Facebook is making more changes to its ad platform to adjust to Apple’s new data restrictions, which have affected how millions of marketers measure campaigns on the social network, giving many brands a distorted view of their ad performance.
Facebook’s VP of product marketing Graham Mudd announced today the updates to the platform, which is used by 10 million-plus advertisers. Mudd said Facebook made improvements to how it measures “conversions” from ad campaigns that run on iPhones. Conversions are when an ad drives an outcome like prompting a download or driving a sale. This year, Apple updated its iPhone software with new protocols for consumers to opt-out of tracking, which affected how advertising companies like Facebook collect data on users as they click on ads inside apps that send them to brands' websites.
Just last month, Facebook said it found a “bug” in its ad platform that reported inaccurate data to brands about the performance of their campaigns on Apple devices. Facebook said that conversions were off by about 15%, on average. In those cases, Facebook said it was not getting credit for successful conversions.
Facebook said today that it would work more seamlessly with Apple’s SKAdNetwork, which is the environment Apple wants developers to use in order to keep a lid on data sharing. “We’re expanding campaign management and attribution capabilities to help improve the performance of your app ads,” Mudd said. “With this update, you will be able to understand a more comprehensive view of conversion paths, e.g. the steps taken by a user towards making a conversion (like a purchase), from their iOS 14+ Mobile App Install campaigns.”
Facebook also made it easier for smaller advertisers to deploy its conversion software, called Conversions API Gateway, “without developer resources or coding experience,” Mudd said. Facebook has been promoting its conversion application programming interface—or API—as one of the answers for marketers in this new data paradigm.
Facebook has said that it is building new “privacy-enhancing technologies” that use fewer personal forms of data to target and measure ad campaigns. Mudd said on Wednesday that Facebook would roll out “private lift” modeling next year to all advertisersusing its conversions platform. Over the summer, Facebook said it was testing private lift measurement as a way to measure the performance of ad campaigns by using aggregate forms of data and not personally identifiable information. The idea is to keep users anonymous and still report to brands how much consumers spent on average from ad campaigns.
The announcements coincide with the all-important holiday shopping season, which makes it essential for brands to be able to promote deals and drive sales. The changes also come just ahead of Facebook’s earnings report next week, during which advertisers and investors will be looking for signals about how the ad business is holding up under Apple’s data changes.

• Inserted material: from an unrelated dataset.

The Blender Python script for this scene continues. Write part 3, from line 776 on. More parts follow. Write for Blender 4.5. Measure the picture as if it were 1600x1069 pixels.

The “cookieless future” has been a hot topic of conversation at Advertising Week. Earlier this week, Tim Vanderhook, CEO of ad software company Viant, said that Apple’s new data rules could level the playing field for others to compete with Facebook. “In today’s world, Facebook is no different than the open web, now that Apple has made these changes,” Vanderhook said during a panel about the death of cookies.
Facebook’s smaller rivals hope that they can develop the keys to personalized advertising online faster than Facebook adapts to changes being made by Apple and Google. “Device-level and user-level tracking is probably going to go away,” Vanderhook said, “not because of regulatory issues, because Apple and Google said so, which is what matters almost even more, given their superpower over all the devices that we use.”